Citemos a título de ejemplo el monasterio de mujeres templarias que existía en Combe-aux-Nonnains, en Borgoña, y que dependía de la encomienda de Épailly. Citemos también la afiliación de la madre Inés, abadesa de Camaldules de Saint-Michel del Ermo, y de toda su comunidad, a la Orden de los Templarios. Señalemos igualmente casos similares en Lyon, Arville, Thor, Metz, etcétera.
Pero volvamos a nuestro postulante. Se le preguntaba también si tenía deudas que no pudiera satisfacer, si pertenecía a otra Orden, si estaba sano de cuerpo, si había sobornado a alguien para entrar en la Orden, si era noble (para ser caballero) o al menos hombre libre (para ser paje de armas), si era sacerdote, diácono o subdiácono, y si sufría de excomunión (aunque esto no fue durante mucho tiempo un impedimento).
Luego se le recordaba una vez más la dejación que debía hacer de su libre albedrío:
Ahora bien, buen hermano, escuchad bien lo que os decimos: prometed a Dios y a Nuestra Señora que, todos los días de vuestra vida, seréis obediente al Maestre del Temple y al comendador bajo cuyas órdenes se os destine.
Entonces, los juramentos se encadenaban, hechos todos ante “Nuestra Señora la Virgen María” y destinados a inculcar en el espíritu del postulante el hecho de que no era ya dueño de sí mismo.
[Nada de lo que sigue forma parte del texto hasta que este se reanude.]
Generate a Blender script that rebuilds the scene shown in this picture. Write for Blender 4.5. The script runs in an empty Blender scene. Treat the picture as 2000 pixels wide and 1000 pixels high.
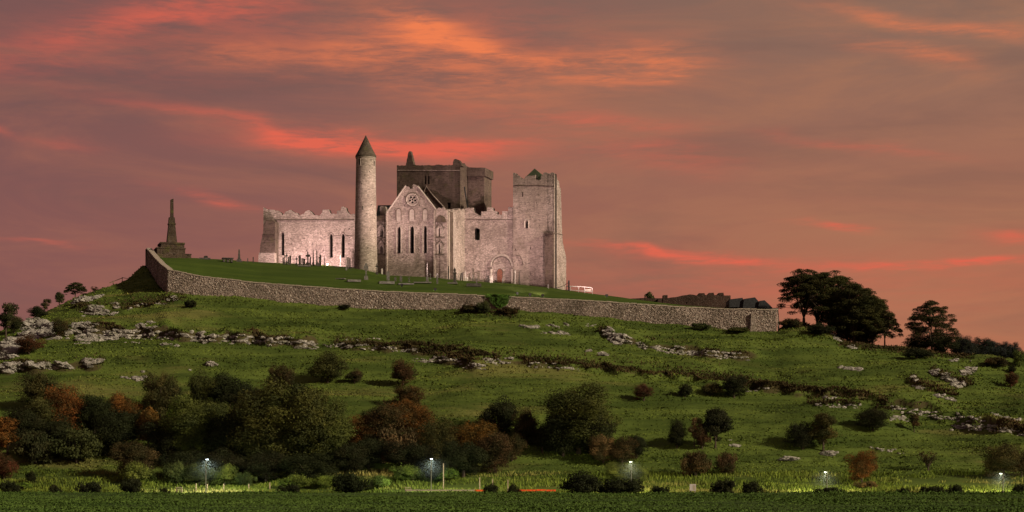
import bpy, bmesh, math, random
import numpy as np
from mathutils import Vector, Matrix
from mathutils.geometry import tessellate_polygon

random.seed(7)
RNG = np.random.default_rng(7)
scene = bpy.context.scene
COL = scene.collection
rad = math.radians

# ------------------------------------------------------------------ camera
F = 3738.0          # focal length in photo pixels (2000 px wide)
CZ = 2.0            # eye height above the near field
HV = 940.0          # photo row of the horizon
cam_data = bpy.data.cameras.new('camera')
cam = bpy.data.objects.new('camera', cam_data)
COL.objects.link(cam)
cam.location = (0, 0, CZ)
cam.rotation_euler = (rad(90), 0, 0)
cam_data.sensor_width = 36.0
cam_data.lens = 36.0 * F / 2000.0
cam_data.shift_y = (HV - 500.0) / 2000.0
cam_data.clip_start = 0.5
cam_data.clip_end = 20000
scene.camera = cam

# ------------------------------------------------------------------ colour management
vs = scene.view_settings
vs.view_transform = 'Standard'
vs.look = 'None'
vs.exposure = 0
vs.gamma = 1
vs.use_curve_mapping = False

# ------------------------------------------------------------------ sun
SUN_DIR = Vector((0.77, -0.44, 0.40)).normalized()      # towards the sun
sun_data = bpy.data.lights.new('sun', 'SUN')
sun_data.energy = 4.6
sun_data.angle = rad(2.0)
sun_data.color = (1.0, 0.82, 0.56)
sun = bpy.data.objects.new('sun', sun_data)
COL.objects.link(sun)
sun.rotation_euler = (-SUN_DIR).to_track_quat('-Z', 'Y').to_euler()
SUN_EL = math.asin(SUN_DIR.z)
SUN_AZ = math.atan2(SUN_DIR.x, SUN_DIR.y)

# ------------------------------------------------------------------ node helper
class NT:
    def __init__(self, tree):
        self.t = tree; self.n = tree.nodes; self.l = tree.links
    def new(self, typ, **kw):
        nd = self.n.new(typ)
        for k, v in kw.items():
            setattr(nd, k, v)
        return nd
    def link(self, a, b): self.l.new(a, b)
    def put(self, sock, v):
        if isinstance(v, bpy.types.NodeSocket): self.link(v, sock)
        elif v is not None:
            try: sock.default_value = v
            except Exception: sock.default_value = tuple(v) + (1.0,)
    def math(self, op, a, b=None, c=None, clamp=False):
        nd = self.new('ShaderNodeMath', operation=op); nd.use_clamp = clamp
        self.put(nd.inputs[0], a)
        if b is not None: self.put(nd.inputs[1], b)
        if c is not None: self.put(nd.inputs[2], c)
        return nd.outputs[0]
    def vmath(self, op, a, b=None):
        nd = self.new('ShaderNodeVectorMath', operation=op)
        self.put(nd.inputs[0], a)
        if b is not None: self.put(nd.inputs[1], b)
        return nd.outputs[0]
    def mix(self, fac, a, b, blend='MIX'):
        nd = self.new('ShaderNodeMix', data_type='RGBA', blend_type=blend)
        self.put(nd.inputs[0], fac)
        for i, v in ((6, a), (7, b)):
            if isinstance(v, bpy.types.NodeSocket): self.link(v, nd.inputs[i])
            else: nd.inputs[i].default_value = tuple(v)[:3] + (1.0,)
        return nd.outputs[2]
    def noise(self, vec, scale, detail=3, rough=0.5, dist=0.0):
        nd = self.new('ShaderNodeTexNoise')
        if vec is not None: self.link(vec, nd.inputs['Vector'])
        nd.inputs['Scale'].default_value = scale
        nd.inputs['Detail'].default_value = detail
        nd.inputs['Roughness'].default_value = rough
        nd.inputs['Distortion'].default_value = dist
        return nd.outputs['Fac']
    def rng(self, v, a, b, c=0.0, d=1.0, smooth=True):
        nd = self.new('ShaderNodeMapRange')
        nd.interpolation_type = 'SMOOTHSTEP' if smooth else 'LINEAR'
        self.put(nd.inputs['Value'], v)
        nd.inputs['From Min'].default_value = a; nd.inputs['From Max'].default_value = b
        nd.inputs['To Min'].default_value = c; nd.inputs['To Max'].default_value = d
        return nd.outputs['Result']
    def comb(self, x, y, z):
        nd = self.new('ShaderNodeCombineXYZ')
        self.put(nd.inputs[0], x); self.put(nd.inputs[1], y); self.put(nd.inputs[2], z)
        return nd.outputs[0]

# ------------------------------------------------------------------ world: sunset sky with lit cloud bands
world = bpy.data.worlds.new('World')
scene.world = world
world.use_nodes = True
wt = NT(world.node_tree)
wt.n.clear()
tc = wt.new('ShaderNodeTexCoord').outputs['Generated']
sep = wt.new('ShaderNodeSeparateXYZ'); wt.link(tc, sep.inputs[0])
dx, dy, dz = sep.outputs
AZ = wt.math('MULTIPLY', wt.math('ARCTAN2', dx, dy), F / 1000.0)
EL = wt.math('MULTIPLY', wt.math('ARCSINE', dz), F / 1000.0)
str_vec = wt.vmath('MULTIPLY', tc, (1.0, 1.0, 4.2))
w1 = wt.math('SUBTRACT', wt.noise(str_vec, 5.0, 4, 0.55), 0.5)
w2 = wt.math('SUBTRACT', wt.noise(wt.vmath('ADD', str_vec, (7.3, 1.1, 3.7)), 9.0, 4, 0.6), 0.5)
X = wt.math('ADD', AZ, wt.math('MULTIPLY', w1, 0.34))
E = wt.math('ADD', EL, wt.math('ADD', wt.math('MULTIPLY', w2, 0.085), wt.math('MULTIPLY', w1, 0.03)))
streak = wt.noise(wt.vmath('MULTIPLY', tc, (1.0, 1.0, 9.0)), 10.0, 6, 0.62, 0.4)
fine = wt.noise(wt.vmath('ADD', wt.vmath('MULTIPLY', tc, (1.0, 1.0, 5.5)), (3, 5, 1)), 22.0, 5, 0.6, 0.5)

wisp = wt.noise(wt.vmath('ADD', wt.vmath('MULTIPLY', tc, (1.0, 1.0, 7.0)), (1, 8, 2)), 55.0, 5, 0.65, 0.8)
def blob(u, v, ru, rv, ang, k):
    cx, ce = (u - 1000) / 1000.0, (HV - v) / 1000.0
    a = rad(ang); ca, sa = math.cos(a), math.sin(a)
    X0 = wt.math('SUBTRACT', X, cx); E0 = wt.math('SUBTRACT', E, ce)
    p = wt.math('ADD', wt.math('MULTIPLY', X0, ca * 1000 / ru), wt.math('MULTIPLY', E0, sa * 1000 / ru))
    q = wt.math('ADD', wt.math('MULTIPLY', X0, -sa * 1000 / rv), wt.math('MULTIPLY', E0, ca * 1000 / rv))
    r2 = wt.math('ADD', wt.math('MULTIPLY', p, p), wt.math('MULTIPLY', q, q))
    return wt.math('MULTIPLY', wt.math('EXPONENT', wt.math('MULTIPLY', r2, -1.0)), k)
def addall(lst):
    s = lst[0]
    for b in lst[1:]: s = wt.math('ADD', s, b)
    return s
SKYBLOBS_ORANGE = [
    (820, 72, 110, 26, -14, .62), (860, 120, 260, 70, -6, .24), (700, 120, 160, 26, 6, .36), (480, 120, 90, 20, 0, .32), (900, 160, 170, 40, -12, .36),
    (1010, 120, 130, 22, -10, .6), (1290, 135, 120, 34, 0, .75), (1340, 155, 40, 12, 10, .4), (1180, 150, 90, 30, 0, .35),
    (1770, 75, 150, 12, -12, .5), (1760, 140, 110, 26, -20, .42), (1900, 100, 70, 16, -10, .35),
    (600, 560, 10, 10, 0, .0)]
SKYBLOBS_RED = [
    (350, 45, 170, 36, 8, .38), (200, 95, 130, 30, 14, .25), (420, 20, 90, 24, 0, .25), (420, 90, 320, 80, 0, .16),
    (740, 290, 190, 15, -3, .95), (700, 290, 260, 30, -3, .3), (500, 266, 150, 16, -13, .42), (310, 232, 120, 14, -10, .2), (950, 290, 90, 11, 4, .55),
    (400, 394, 70, 14, -14, .4), (20, 296, 50, 10, -6, .3), (160, 300, 60, 9, 0, .18), (450, 410, 70, 12, -12, .25),
    (1250, 496, 130, 8, -4, .7), (1420, 511, 120, 10, -4, .7), (1850, 524, 240, 7, 1.5, .95), (1960, 480, 60, 10, -4, .5),
    (1630, 449, 60, 5, -7, .9), (1500, 560, 500, 60, 0, .2), (1120, 250, 240, 18, -5, .4), (1280, 310, 200, 20, -6, .35),
    (1700, 300, 160, 10, -8, .3), (60, 490, 80, 4, -2, .25), (1000, 70, 260, 60, 0, .15), (60, 150, 200, 30, 0, .22)]
m_or = addall([blob(*b) for b in SKYBLOBS_ORANGE if b[5] > 0])
m_rd = addall([blob(*b) for b in SKYBLOBS_RED])
mod = wt.rng(wt.math('ADD', wt.math('MULTIPLY', streak, 0.45), wt.math('ADD', wt.math('MULTIPLY', fine, 0.3), wt.math('MULTIPLY', wisp, 0.25))), 0.38, 0.62, 0.15, 1.35)
m_or = wt.math('MINIMUM', wt.math('MULTIPLY', m_or, mod), 1.0)
m_rd = wt.math('MINIMUM', wt.math('MULTIPLY', m_rd, mod), 1.0)
xr = wt.rng(AZ, -1.1, 1.1)
er = wt.rng(EL, 0.25, 1.05)
lo = wt.mix(xr, (0.235, 0.077, 0.066), (0.440, 0.145, 0.072))
hi = wt.mix(xr, (0.170, 0.080, 0.070), (0.235, 0.140, 0.096))
base = wt.mix(er, lo, hi)
base = wt.mix(wt.rng(EL, 1.1, 3.2), base, (0.085, 0.078, 0.11))
gen = wt.rng(wt.noise(wt.vmath('MULTIPLY', tc, (1.0, 1.0, 5.0)), 5.0, 9, 0.66, 0.9), 0.40, 0.70)
base = wt.mix(wt.math('MULTIPLY', gen, 0.60), base, wt.mix(xr, (0.35, 0.115, 0.070), (0.42, 0.175, 0.085)))
drk = wt.rng(wt.noise(wt.vmath('ADD', wt.vmath('MULTIPLY', tc, (1.0, 1.0, 6.0)), (9, 2, 4)), 6.5, 5, 0.55, 0.4), 0.44, 0.70)
base = wt.mix(wt.math('MULTIPLY', drk, 0.32), base, (0.135, 0.074, 0.062))
sky = wt.mix(m_rd, base, (0.74, 0.120, 0.062))
sky = wt.mix(m_or, sky, (0.86, 0.205, 0.068))
bg1 = wt.new('ShaderNodeBackground'); wt.link(sky, bg1.inputs[0]); bg1.inputs[1].default_value = 0.97
nish = wt.new('ShaderNodeTexSky'); nish.sky_type = 'NISHITA'; nish.sun_disc = False
nish.sun_elevation = SUN_EL; nish.sun_rotation = SUN_AZ
bg2 = wt.new('ShaderNodeBackground'); wt.link(nish.outputs[0], bg2.inputs[0]); bg2.inputs[1].default_value = 0.004
adds = wt.new('ShaderNodeAddShader'); wt.link(bg1.outputs[0], adds.inputs[0]); wt.link(bg2.outputs[0], adds.inputs[1])
wo = wt.new('ShaderNodeOutputWorld'); wt.link(adds.outputs[0], wo.inputs[0])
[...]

Pronunciaba los votos de obediencia, de castidad, de pobreza, de fidelidad a la Regla. Se le hacía jurar que contribuiría a recuperar Tierra Santa por las armas, que no abandonaría el Temple para entrar en otra Orden, que haría caso omiso de la maledicencia y de la calumnia. ¿Existía el temor a que prestara oído atento a lo que en ocasiones murmuraba acerca de las prácticas de la Orden?
Luego el comendador “recibía” al nuevo hermano y le prometía “pan, agua y las pobres vestiduras de la casa, y esfuerzo y trabajo suficiente”. Le pasaba el manto de la Orden por los hombros y lo ataba con los cordones. El capellán leía un salmo que decía: “¡Qué hermoso y agradable espectáculo ofrecen los hermanos cuando viven unidos!”, y proseguía con la oración del Espíritu Santo. El comendador daba al nuevo templario el beso de la paz, besándole en la boca, lo cual era la costumbre de la época. La ceremonia había terminado.